--- BEGIN ---

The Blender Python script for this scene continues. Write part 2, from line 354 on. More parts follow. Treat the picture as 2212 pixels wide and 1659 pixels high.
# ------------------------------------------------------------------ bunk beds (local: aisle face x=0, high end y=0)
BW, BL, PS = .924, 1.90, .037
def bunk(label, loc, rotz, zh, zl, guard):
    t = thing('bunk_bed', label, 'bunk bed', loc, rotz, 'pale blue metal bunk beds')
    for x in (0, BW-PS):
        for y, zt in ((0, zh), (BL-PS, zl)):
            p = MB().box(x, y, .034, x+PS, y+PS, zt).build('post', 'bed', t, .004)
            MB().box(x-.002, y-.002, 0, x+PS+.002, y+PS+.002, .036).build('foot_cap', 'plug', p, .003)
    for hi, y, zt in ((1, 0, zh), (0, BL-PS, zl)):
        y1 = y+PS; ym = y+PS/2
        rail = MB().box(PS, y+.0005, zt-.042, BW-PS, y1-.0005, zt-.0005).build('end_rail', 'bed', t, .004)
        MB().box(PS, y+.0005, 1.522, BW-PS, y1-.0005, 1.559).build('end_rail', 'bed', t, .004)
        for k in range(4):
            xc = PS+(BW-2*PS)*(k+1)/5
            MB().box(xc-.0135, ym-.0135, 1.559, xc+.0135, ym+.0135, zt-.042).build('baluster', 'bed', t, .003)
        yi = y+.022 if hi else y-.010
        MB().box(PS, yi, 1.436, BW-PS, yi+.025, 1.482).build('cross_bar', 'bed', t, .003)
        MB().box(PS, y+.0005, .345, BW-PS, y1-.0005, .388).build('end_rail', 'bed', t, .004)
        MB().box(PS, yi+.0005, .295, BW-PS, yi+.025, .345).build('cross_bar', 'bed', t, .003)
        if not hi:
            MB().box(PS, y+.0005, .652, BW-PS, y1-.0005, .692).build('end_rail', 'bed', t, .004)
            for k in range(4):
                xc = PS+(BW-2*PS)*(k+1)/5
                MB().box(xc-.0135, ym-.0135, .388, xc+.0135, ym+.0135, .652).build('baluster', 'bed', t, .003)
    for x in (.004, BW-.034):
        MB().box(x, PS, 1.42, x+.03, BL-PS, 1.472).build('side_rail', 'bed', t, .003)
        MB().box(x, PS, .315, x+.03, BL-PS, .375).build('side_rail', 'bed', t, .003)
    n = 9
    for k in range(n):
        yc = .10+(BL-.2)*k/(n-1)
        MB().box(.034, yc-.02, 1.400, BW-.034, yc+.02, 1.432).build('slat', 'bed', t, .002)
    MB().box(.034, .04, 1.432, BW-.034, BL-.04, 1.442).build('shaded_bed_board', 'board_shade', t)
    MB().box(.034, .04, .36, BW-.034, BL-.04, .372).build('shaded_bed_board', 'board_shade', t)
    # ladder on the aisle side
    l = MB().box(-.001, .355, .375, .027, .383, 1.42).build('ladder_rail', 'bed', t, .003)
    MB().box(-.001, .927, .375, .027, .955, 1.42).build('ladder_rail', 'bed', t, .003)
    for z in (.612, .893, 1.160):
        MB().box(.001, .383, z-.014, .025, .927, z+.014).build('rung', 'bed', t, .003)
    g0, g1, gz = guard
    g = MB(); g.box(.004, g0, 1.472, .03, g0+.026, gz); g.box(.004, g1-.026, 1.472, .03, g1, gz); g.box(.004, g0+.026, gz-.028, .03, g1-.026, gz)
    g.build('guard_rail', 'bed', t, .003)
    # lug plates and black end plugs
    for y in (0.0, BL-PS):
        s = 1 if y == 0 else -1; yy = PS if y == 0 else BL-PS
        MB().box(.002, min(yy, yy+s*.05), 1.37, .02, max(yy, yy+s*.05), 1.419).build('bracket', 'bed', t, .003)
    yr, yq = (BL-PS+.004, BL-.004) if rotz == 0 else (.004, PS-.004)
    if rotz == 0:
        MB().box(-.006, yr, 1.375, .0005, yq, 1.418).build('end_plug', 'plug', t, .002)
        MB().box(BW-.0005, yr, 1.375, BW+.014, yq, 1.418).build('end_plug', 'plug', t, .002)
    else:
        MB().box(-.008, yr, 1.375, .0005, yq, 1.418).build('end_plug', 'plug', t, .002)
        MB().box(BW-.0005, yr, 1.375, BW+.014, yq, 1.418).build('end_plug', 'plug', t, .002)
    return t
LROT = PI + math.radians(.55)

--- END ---

* What the task requires *
Print the material once more, exactly.

* Complete response *
The Blender Python script for this scene continues. Write part 2, from line 354 on. More parts follow. Treat the picture as 2212 pixels wide and 1659 pixels high.
# ------------------------------------------------------------------ bunk beds (local: aisle face x=0, high end y=0)
BW, BL, PS = .924, 1.90, .037
def bunk(label, loc, rotz, zh, zl, guard):
    t = thing('bunk_bed', label, 'bunk bed', loc, rotz, 'pale blue metal bunk beds')
    for x in (0, BW-PS):
        for y, zt in ((0, zh), (BL-PS, zl)):
            p = MB().box(x, y, .034, x+PS, y+PS, zt).build('post', 'bed', t, .004)
            MB().box(x-.002, y-.002, 0, x+PS+.002, y+PS+.002, .036).build('foot_cap', 'plug', p, .003)
    for hi, y, zt in ((1, 0, zh), (0, BL-PS, zl)):
        y1 = y+PS; ym = y+PS/2
        rail = MB().box(PS, y+.0005, zt-.042, BW-PS, y1-.0005, zt-.0005).build('end_rail', 'bed', t, .004)
        MB().box(PS, y+.0005, 1.522, BW-PS, y1-.0005, 1.559).build('end_rail', 'bed', t, .004)
        for k in range(4):
            xc = PS+(BW-2*PS)*(k+1)/5
            MB().box(xc-.0135, ym-.0135, 1.559, xc+.0135, ym+.0135, zt-.042).build('baluster', 'bed', t, .003)
        yi = y+.022 if hi else y-.010
        MB().box(PS, yi, 1.436, BW-PS, yi+.025, 1.482).build('cross_bar', 'bed', t, .003)
        MB().box(PS, y+.0005, .345, BW-PS, y1-.0005, .388).build('end_rail', 'bed', t, .004)
        MB().box(PS, yi+.0005, .295, BW-PS, yi+.025, .345).build('cross_bar', 'bed', t, .003)
        if not hi:
            MB().box(PS, y+.0005, .652, BW-PS, y1-.0005, .692).build('end_rail', 'bed', t, .004)
            for k in range(4):
                xc = PS+(BW-2*PS)*(k+1)/5
                MB().box(xc-.0135, ym-.0135, .388, xc+.0135, ym+.0135, .652).build('baluster', 'bed', t, .003)
    for x in (.004, BW-.034):
        MB().box(x, PS, 1.42, x+.03, BL-PS, 1.472).build('side_rail', 'bed', t, .003)
        MB().box(x, PS, .315, x+.03, BL-PS, .375).build('side_rail', 'bed', t, .003)
    n = 9
    for k in range(n):
        yc = .10+(BL-.2)*k/(n-1)
        MB().box(.034, yc-.02, 1.400, BW-.034, yc+.02, 1.432).build('slat', 'bed', t, .002)
    MB().box(.034, .04, 1.432, BW-.034, BL-.04, 1.442).build('shaded_bed_board', 'board_shade', t)
    MB().box(.034, .04, .36, BW-.034, BL-.04, .372).build('shaded_bed_board', 'board_shade', t)
    # ladder on the aisle side
    l = MB().box(-.001, .355, .375, .027, .383, 1.42).build('ladder_rail', 'bed', t, .003)
    MB().box(-.001, .927, .375, .027, .955, 1.42).build('ladder_rail', 'bed', t, .003)
    for z in (.612, .893, 1.160):
        MB().box(.001, .383, z-.014, .025, .927, z+.014).build('rung', 'bed', t, .003)
    g0, g1, gz = guard
    g = MB(); g.box(.004, g0, 1.472, .03, g0+.026, gz); g.box(.004, g1-.026, 1.472, .03, g1, gz); g.box(.004, g0+.026, gz-.028, .03, g1-.026, gz)
    g.build('guard_rail', 'bed', t, .003)
    # lug plates and black end plugs
    for y in (0.0, BL-PS):
        s = 1 if y == 0 else -1; yy = PS if y == 0 else BL-PS
        MB().box(.002, min(yy, yy+s*.05), 1.37, .02, max(yy, yy+s*.05), 1.419).build('bracket', 'bed', t, .003)
    yr, yq = (BL-PS+.004, BL-.004) if rotz == 0 else (.004, PS-.004)
    if rotz == 0:
        MB().box(-.006, yr, 1.375, .0005, yq, 1.418).build('end_plug', 'plug', t, .002)
        MB().box(BW-.0005, yr, 1.375, BW+.014, yq, 1.418).build('end_plug', 'plug', t, .002)
    else:
        MB().box(-.008, yr, 1.375, .0005, yq, 1.418).build('end_plug', 'plug', t, .002)
        MB().box(BW-.0005, yr, 1.375, BW+.014, yq, 1.418).build('end_plug', 'plug', t, .002)
    return t
LROT = PI + math.radians(.55)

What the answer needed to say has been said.